## [WHAT THE EXERCISE ASKS]
Pull out every line with the word "from".

## [RECORDS SUPPLIED]
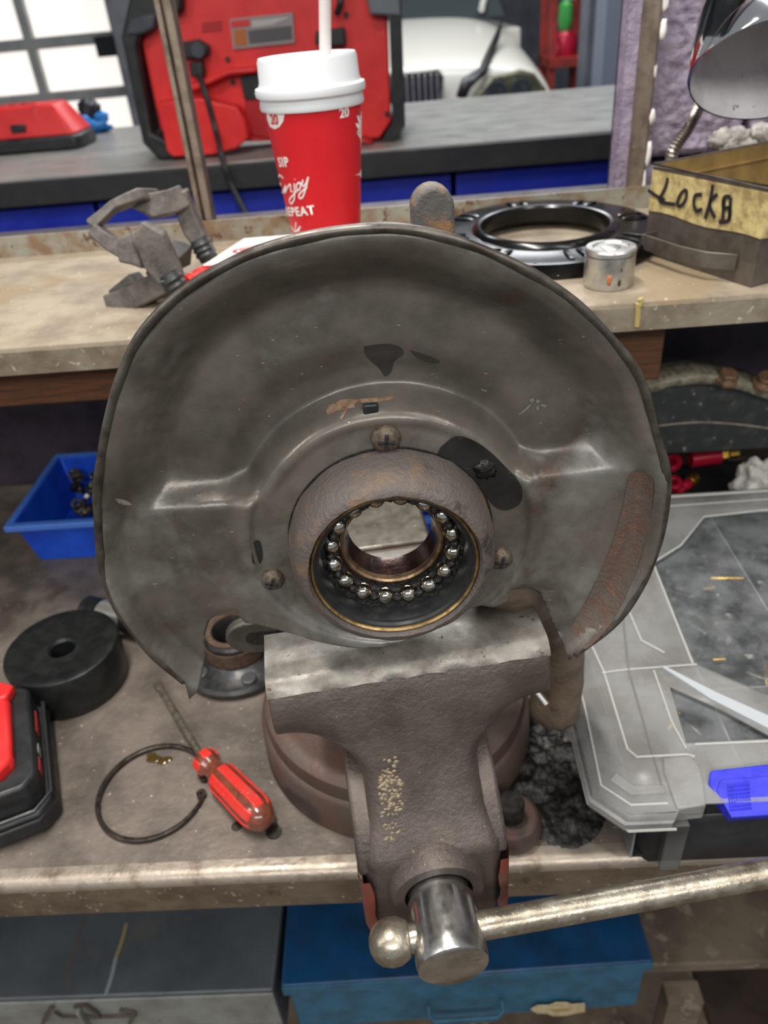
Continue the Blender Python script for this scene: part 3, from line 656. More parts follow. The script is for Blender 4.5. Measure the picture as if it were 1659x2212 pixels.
# rusty band on the lower right wing
bm = NB(); L0 = []; 
for px, py, pxb, pyb in ((1360, 1028, 1412, 1022), (1352, 1090, 1408, 1100), (1338, 1150, 1395, 1165), (1318, 1210, 1375, 1228), (1290, 1270, 1345, 1290), (1262, 1320, 1308, 1345), (1228, 1370, 1262, 1388)):
    a = kl(px, py, .01); b_ = kl(pxb, pyb, .006); row = []
    for k in range(6):
        x = a[0]+(b_[0]-a[0])*k/5; z = a[1]+(b_[1]-a[1])*k/5; row.append(bm.verts.new((x, depth(x, z)-.0013, z)))
    L0.append(row)
for A, B in zip(L0[:-1], L0[1:]):
    for k in range(5): bm.faces.new((A[k], A[k+1], B[k+1], B[k]))
finish('rust_band', bm, rustband_m, kn, smooth=180, label='rusty brown band along the right edge', sub=1)
def kls(px, py):
    d = .02
    for _ in range(6): q_ = kl(px, py, d); d = .5*d+.5*depth(*q_)
    return q_
def decal(name, px_pts, mt, off=.0011, d=.02, label=None, n=0):
    P = [kls(x, y) for x, y in px_pts]; cx = sum(p[0] for p in P)/len(P); cz = sum(p[1] for p in P)/len(P)
    bm = NB(); rings = []
    P = [(q.x, q.y) for q in spline([(a, b, 0) for a, b in P+[P[0]]], 4)][:-1]
    for k in (1, .75, .5, .25): rings.append([bm.verts.new((cx+(x-cx)*k, depth(cx+(x-cx)*k, cz+(z-cz)*k)-off, cz+(z-cz)*k)) for x, z in P])
    c0 = bm.verts.new((cx, depth(cx, cz)-off, cz)); m_ = len(P)
    for A, B in zip(rings[:-1], rings[1:]):
        for i in range(m_): bm.faces.new((A[i], A[(i+1) % m_], B[(i+1) % m_], B[i]))
    for i in range(m_): bm.faces.new((rings[-1][i], rings[-1][(i+1) % m_], c0))
    return finish(name, bm, mt, kn, smooth=180, label=label)
wet_m = M('oil_wet_paint', (46, 46, 44), (36, 35, 34), scale=20, rough=.22, metal=.2, rvar=.04)
wet2_m = M('oil_damp_paint', (62, 61, 58), (50, 49, 47), scale=20, rough=.3, metal=.2, rvar=.04)
decal('oil_stain', [(950, 965), (985, 940), (1020, 948), (1060, 975), (1095, 1010), (1128, 1050), (1122, 1085), (1090, 1100), (1060, 1085), (1030, 1040), (990, 1005), (945, 990)], wet_m, d=.022)
decal('oil_stain', [(1068, 955), (1085, 955), (1100, 950), (1118, 975), (1115, 1000), (1100, 1005), (1085, 985)], wet2_m, d=.03, off=.0012)
decal('oil_stain', [(545, 1170), (562, 1166), (568, 1200), (560, 1215), (546, 1210)], wet_m, d=.02, off=.0013)
decal('oil_stain', [(786, 748), (830, 742), (862, 748), (872, 764), (852, 780), (846, 800), (832, 812), (820, 796), (804, 782), (790, 768)], wet2_m)
decal('oil_stain', [(885, 756), (925, 768), (950, 782), (930, 784), (900, 772)], wet2_m)
x, z = kls(801, 887); bm = NB(); box(bm, (x-.0036, depth(x, z)-.0022, z-.004), (x+.0036, depth(x, z)+.001, z+.004)); finish('locating_notch', bm, rubber_m, kn, bevel=.001)
# jagged bare scratch
bm = NB()
for pts, wd in (([(708, 884), (718, 872), (745, 866), (790, 860), (852, 853)], .0010), ([(712, 880), (735, 868), (765, 866)], .0022), ([(706, 886), (730, 876), (760, 870)], .0014), ([(735, 900), (748, 880), (752, 868)], .0009)):
    ribbon(bm, [[kls(*p) for p in pts]], wd, lambda a, b, h: Vector((a, depth(a, b)-.0024, b)))
finish('scratch', bm, scratch_m, kn, smooth=180, label='long jagged scratch down to bare rusty metal')
for pts in ([(1040, 838), (1052, 842), (1050, 846), (1038, 842)], [(1142, 862), (1150, 858), (1153, 864), (1146, 867)], [(1158, 860), (1166, 864), (1162, 869), (1156, 866)], [(1168, 870), (1180, 874), (1176, 878), (1166, 874)], [(1158, 876), (1162, 874), (1163, 884), (1157, 882)], [(1205, 728), (1212, 726), (1212, 738), (1206, 738)], [(1118, 892), (1142, 872), (1144, 876), (1122, 895)], [(250, 1073), (275, 1078), (285, 1088), (262, 1086)]):
    decal('chip', pts, silver_m, d=.03, off=.0013)
random.seed(3)
for k in range(70):
    px, py = random.uniform(330, 1330), random.uniform(560, 1300)
    if hypot(px-845, py-1190) < 250: continue
    s_ = random.uniform(1.2, 3.2); e_ = random.uniform(1, 2.2)
    decal('chip', [(px-s_*e_, py), (px, py-s_*.6), (px+s_*e_, py-s_*.4), (px+s_*.4, py+s_*.6)], silver_m if k % 3 else scratch_m, d=.03, off=.0012)

# hub collar (rusty)
FD = -.0105          # front face of collar, local y
prof = [(.0415, .030), (.0508, .030), (.0514, .020), (.0513, .012), (.0508, .004), (.0494, -.003), (.0466, -.0090), (.0440, -.0113), (.0422, -.0115), (.0412, -.0095), (.0409, .0), (.0409, .030)]
bm = NB(); lathe(bm, [(r_, h) for r_, h in prof], ASP, 128)
for v in bm.verts:
    n = v.co.normalized(); k = noise.noise(v.co*170)*.0006+noise.noise(v.co*60)*.0007
    if hypot(v.co.x, v.co.z) > .042: v.co += Vector((n.x, 0, n.z))*k
finish('hub_collar', bm, hubrust_m, kn, smooth=50)
bm = NB(); lathe(bm, [(.0522, PLD-.0012), (.0522, PLD+.004), (.0500, PLD+.004), (.0500, PLD-.0012)], ASP, 96, close=True); finish('collar_gasket', bm, blackgrease_m, kn)
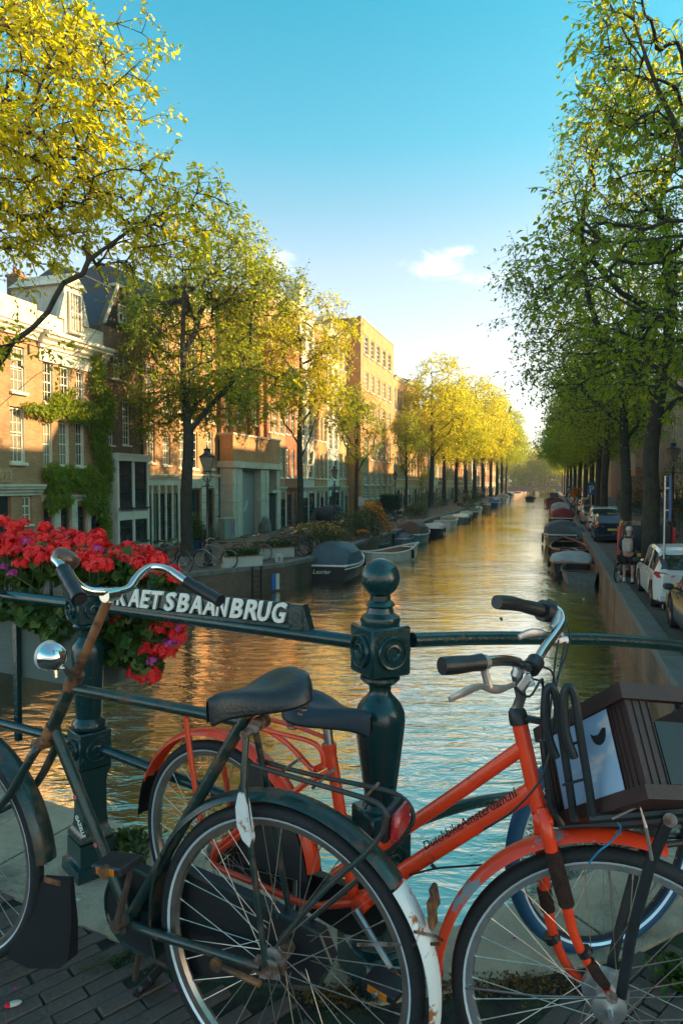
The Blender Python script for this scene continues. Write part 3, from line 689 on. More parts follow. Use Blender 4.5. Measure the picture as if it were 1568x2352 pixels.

## [RESULT OF THIS EXERCISE]
Continue the Blender Python script for this scene: part 3, from line 656. More parts follow. The script is for Blender 4.5. Measure the picture as if it were 1659x2212 pixels.
The Blender Python script for this scene continues. Write part 3, from line 689 on. More parts follow. Use Blender 4.5. Measure the picture as if it were 1568x2352 pixels.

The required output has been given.